調査・データITメディア事業のインプレス(東京都千代田区)は25日、国内のドローンビジネスの市場規模は2024年度に4371億円になると見られ、30年には1兆円を超えるとしたレポートを公表した。詳細な報告書は28日に発売する。
同社のインプレス総合研究所が調査結果をまとめた。それによると、24年度の日本国内におけるドローンビジネスの市場規模は、前年度の3854億円から517億円増加し、13.4%の増となる見込み。25年度は4987億円に拡大するとした。さらに、24年度から30年度にかけての年間平均成長率は15.2%で推移し、30年度には1兆195億円に達すると予測した。
ドローンビジネスの市場は機体、サービス、周辺サービスの3つで構成され、24年度に市場規模が最も大きかったのはサービス市場の2295億円(前年度比13.3%増)だった。機体市場が1134億円(同7.9%増)、周辺サービス市場が942億円(同21.0%増)。各市場ともに今後も拡大を続け、30年度にはサービス市場が5288億円、機体市場は2746億円、周辺サービス市場が2161億円に達するとした。
機体市場では24年、20-30キロの重量物の運搬に特化したドローンの有力な機体が発売され、運搬分野でドローンの利用がさらに広がった。土木・建築現場や農地などでの資機材や農産物の運搬への活用が期待されている。一方で、ドローンで屋内の点検を行う事業者も増えており、ドローンが狭い空間の点検に使えるという認識が広まってきている。

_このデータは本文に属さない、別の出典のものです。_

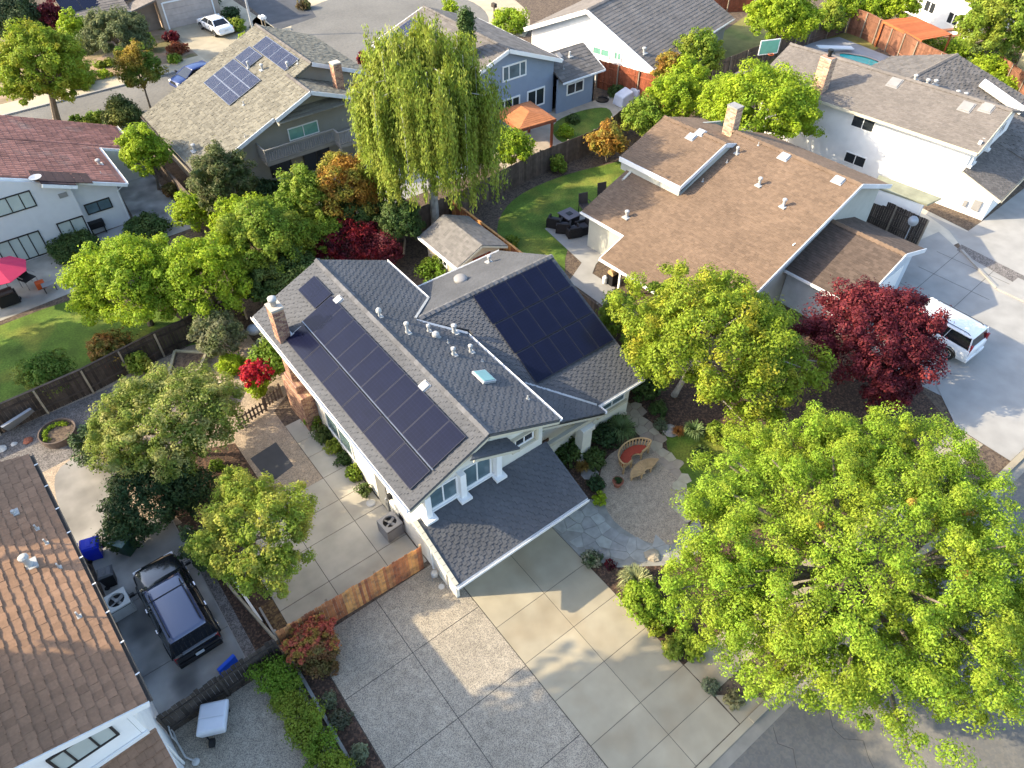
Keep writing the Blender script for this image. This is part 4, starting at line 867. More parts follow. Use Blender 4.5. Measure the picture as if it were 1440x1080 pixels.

また、新たに4機種が第二種型式認証の認証を受け、第一種型式認証は1機種、第二種型式認証は5機種となった。レベル4飛行に欠かせない第一種型式認証に加え、技能証明との組み合わせで許可・承認を省略できる第二種型式認証のドローンは今後も増加が予想される。
サービス市場では、点検、土木・建築、農業の分野で利用が進んでいる。点検分野では、自社保有の設備をドローンで点検していた企業が、そのノウハウを活用しサービスを外販する動きが見られる。
農業分野では、ドローンによる農薬散布が定着しつつあり、政府の補助金・支援策によって、今後もさらなる普及が見込まれる。林業分野では資材や苗木の運搬のほか、病害虫の調査でも活用が広がっている。
数百から数千のドローンを群制御して、機体のライトで夜空に文字や図形、アニメーションを描くドローンショーは、市場規模が前年比で2倍と急速に拡大した。花火大会やスポーツイベントなどとあわせて全国各地で行われており、開催数は増加傾向にある。
周辺サービス市場では、バッテリーなどの消耗品の供給や定期的なメンテナンス、業務環境に即した保険商品の開発などで、機体市場の拡大に合わせて成長が見込める。大手ドローンメーカーが、ドローンを充電したり、取得したデータをクラウドなどにアップロードしたりできるドローンポートを開発。ドローンを使用した自動化システムに欠かせない存在になると期待されている。また、有人地帯での目視外飛行(レベル4飛行)の解禁は、ドローンの機体やソリューションだけでなく、周辺ビジネスの拡大にも波及すると見込まれ、レベル4飛行を安全に実行するための気象情報サービスや運航管理システムなどの拡大も予想される。